An action for trespass has been broadly defined in the FSM as a wrongful interference with another's possessory interest in property, and a trespass cause of action accrues when there is an intrusion upon another's land which invades the possessor's interest in the exclusive possession of his land. Mailo v. Chuuk, 13 FSM Intrm. 462, 466 (Chk. 2005); Nahnken of Nett v. Pohnpei, 7 FSM Intrm. 171, 177 (Pon. 1995); Jonah v. Kosrae, 9 FSM Intrm. 335, 343 (Kos. S. Ct. Tr. 2000). To prevail in a trespass action, a plaintiff must prove a wrongful interference with his possessory interest in the property. Jonah, 9 FSM Intrm. at 343. When the intrusion is the result of reckless or negligent conduct, trespass liability attaches only where harm is caused to the land, to the possessor, or to a thing or a third person in whose security the possessor has a legally protected interest. Nelper v. Akinaga, Pangelinan & Saita Co., 8 FSM Intrm. 528, 534 (Pon. 1998). Since the plaintiffs failed to prove that Telecom was vicariously negligent or reckless, they failed to prove that Telecom wrongfully interfered with the plaintiffs' possessory interest in their homes and land. Their trespass claims accordingly fail.

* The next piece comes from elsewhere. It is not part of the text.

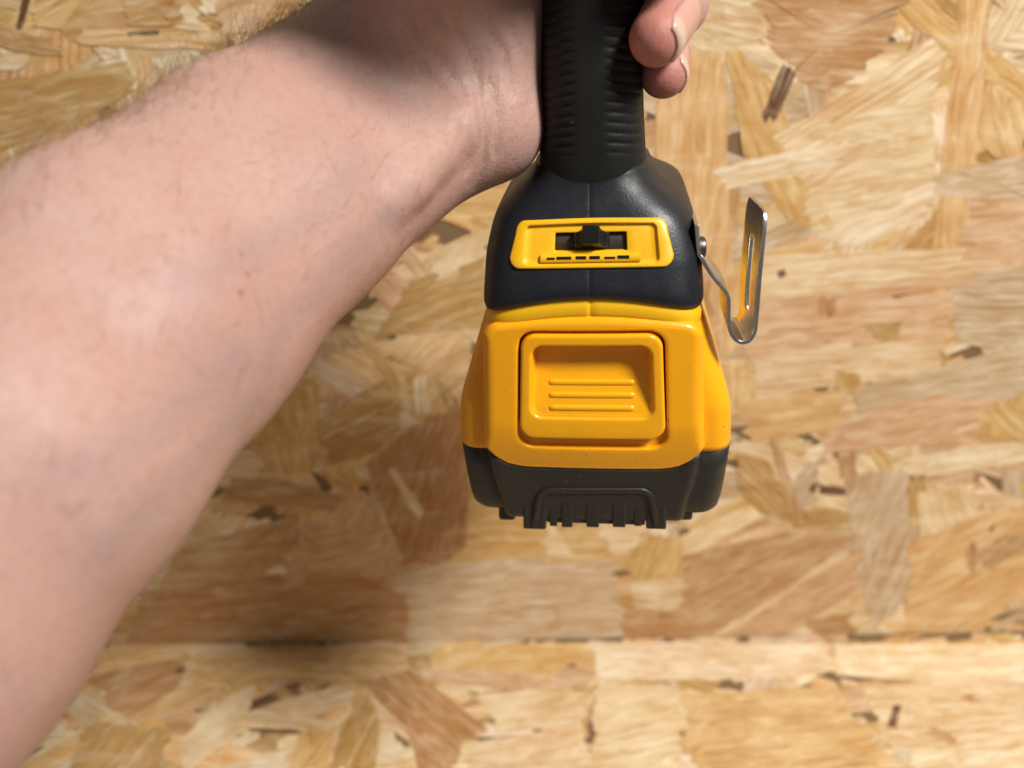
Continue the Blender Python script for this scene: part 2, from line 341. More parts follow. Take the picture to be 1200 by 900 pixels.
BK = [
 ([(222,768),(340,758),(470,753.5),(486,784),(440,796),(225,792)], 'tan', 0), ([(500,762),(600,756),(690,753.5),(684,772),(640,790),(520,782)], 'gold', 3),
 ([(480,785),(560,785),(672,800),(670,808),(560,806),(500,800)], 'pink', None), ([(692,753.5),(800,753.5),(970,754.5),(968,790),(880,796),(700,800)], 'cream', 2),
 ([(974,755),(1080,755),(1205,756),(1205,800),(1100,800),(980,792)], 'cream', 4), ([(95,797),(140,784),(182,769),(212,803),(180,828),(150,846)], 'red', 30),
 ([(428,802),(450,785),(472,774),(520,815),(572,856),(545,870),(530,905),(490,905),(480,862)], 'red', -42), ([(545,905),(560,870),(680,850),(700,905)], 'pale', 10),
 ([(560,815),(640,808),(700,815),(680,850),(580,860)], 'pale', 15), ([(795,816),(880,810),(975,803),(1012,850),(1058,905),(812,905),(805,860)], 'tan', 5),
 ([(700,800),(795,806),(800,905),(690,905)], 'pale', 10), ([(1010,805),(1100,800),(1200,805),(1205,860),(1100,880),(1040,870)], 'pale', 5), ([(1060,880),(1205,850),(1205,905),(1070,905)], 'cream', 8),
 ([(282,829),(304,818),(326,811),(329,820),(300,832),(285,837)], 'dark', None), ([(331,806),(345,801),(356,801),(346,812)], 'dark', None), ([(365,813),(376,805),(388,801),(374,815)], 'dark', None),  # dark slits: shade in voids of the board, painted as dark strands
 ([(240,846),(270,850),(272,856),(242,850)], 'dark', None), ([(292,854),(350,856),(350,861),(292,858)], 'dark', None), ([(330,820),(420,800),(400,830),(340,850)], 'pale', 20),  # dark ones again paint shaded slits, not wood
 ([(200,880),(260,820),(300,800),(280,860),(220,905)], 'pale', 50), ([(385,905),(400,850),(430,815),(445,850),(440,905)], 'olive', 75), ([(340,905),(350,862),(395,850),(385,905)], 'gold', 60),
 ([(1046,827),(1056,825),(1050,855),(1040,855)], 'dark', None), ([(1088,850),(1100,855),(1121,867),(1116,873),(1085,861)], 'brown', None), ([(1128,816),(1140,816),(1145,824),(1134,826)], 'red', None),  # the dark one is a void, its shade painted as a strand
 ([(80,905),(100,850),(150,850),(200,860),(180,905)], 'olive', 70), ([(130,752),(220,748),(222,768),(190,775),(110,790)], 'tan', 0), ([(232,905),(340,880),(330,905)], 'cream', 10),
]
def fill(onwall, n_small, n_big, xlim, ylim):
    out = []
    for i in range(n_small+n_big):
        big = i >= n_small
        L = rng.uniform(30, 95) if big else rng.uniform(20, 70); w = rng.uniform(9, 27) if big else rng.uniform(6, 22)
        a = rng.normal(0, .55) if rng.random() < .6 else rng.uniform(-1.6, 1.6)
        c = rng.choice(['pale', 'cream', 'tan', 'gold', 'pink', 'grey', 'olive', 'brown', 'red'], p=[.20, .10, .19, .15, .13, .11, .07, .03, .02])
        poly = rand_poly(rng.uniform(*xlim), rng.uniform(*ylim), L, w, a)
        if onwall: poly = [(x, max(y, 1.0)) for x, y in poly]
        else: poly = [(x, min(y, -.3)) for x, y in poly]
        if len({(round(x, 2), round(y, 2)) for x, y in poly}) < 5 or min(p[1] for p in poly) > max(p[1] for p in poly)-3: continue
        out.append(make_strand(poly, .35+.0001*i, PAL[c], a, .35, 7, .06))
    return out
def keyed(K, conv, h0, onwall):
    out = []
    for i, (px, c, ang) in enumerate(K):
        q = [conv(*p) for p in px]
        q = [(x, max(y, 1.0)) if onwall else (x, min(y, -.3)) for x, y in q]
        out.append(make_strand(q, h0+.004*i, PAL[c], None if ang is None else math.radians(ang), .35 if c != 'dark' else .2, 4.5, .025))
    return out
def lay(parent, fl, key, onwall, conv_back):
    allS = fl+key
    vis = [s for s in fl if conv_back(np.mean(s.pts, 0))]
    vis.sort(key=lambda s: -s.h)                       # the top-most ones are the ones that show
    single = set(id(s) for s in vis[:200])
    rest = [s for s in fl if id(s) not in single]
    strand_mesh('strand_fill', rest, parent, onwall)['kind'] = 'stuff'
    for s in fl:
        if id(s) in single: strand_mesh('strand', [s], parent, onwall)
    for s in key: strand_mesh('strand', [s], parent, onwall)
def in_wall(p):
    a, b = p; return -330 < a < 300 and b < 440
def in_bench(p):
    a, b = p; return -330 < a < 330 and b > -120
lay(wall, fill(True, 2600, 900, (-600, 600), (0, 640)), keyed(WK, to_wall, .78, True), True, in_wall)
lay(bench, fill(False, 1500, 500, (-600, 600), (-410, 0)), keyed(BK, to_bench, .62, False), False, in_bench)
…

The tort of trespass to chattels, or personal property, is the intentional use of or interference with a chattel which is in the possession of another without justification. Talley v. Lelu Town Council, 10 FSM Intrm. 226, 234 (Kos. S. Ct. Tr. 2001). Since there was no evidence that Telecom intentionally interfered with the plaintiffs' personal property (inside their homes), the plaintiffs also fail to prove their trespass to chattels claim.

CONCLUSION

The plaintiffs having failed to prove by a preponderance of the evidence all of the elements of any of their remaining causes of action, shall take nothing from defendant Telecom. The plaintiffs not having prevailed on any claim against Telecom, the issue of whether and to what extent the third-party defendant State would be liable to defendant Telecom is moot. Let the clerk enter judgment accordingly.

_____________________________________

Footnotes:

1 These findings of fact will differ somewhat from those the court made after the close of the plaintiffs' case-in-chief for the purpose of the defense Rule 41(b) motion because, as the court noted then, it still awaited the presentations of the defendant and third-party defendant. The court also noted that nothing contained in its Rule 41(b) memorandum was intended to foreclose the defendant and the third-party defendant of their opportunity to be heard and that what may then have been reasonable and logical inferences from the evidence might later "be shown to be something entirely different." Nakamura, 17 FSM Intrm. at 50.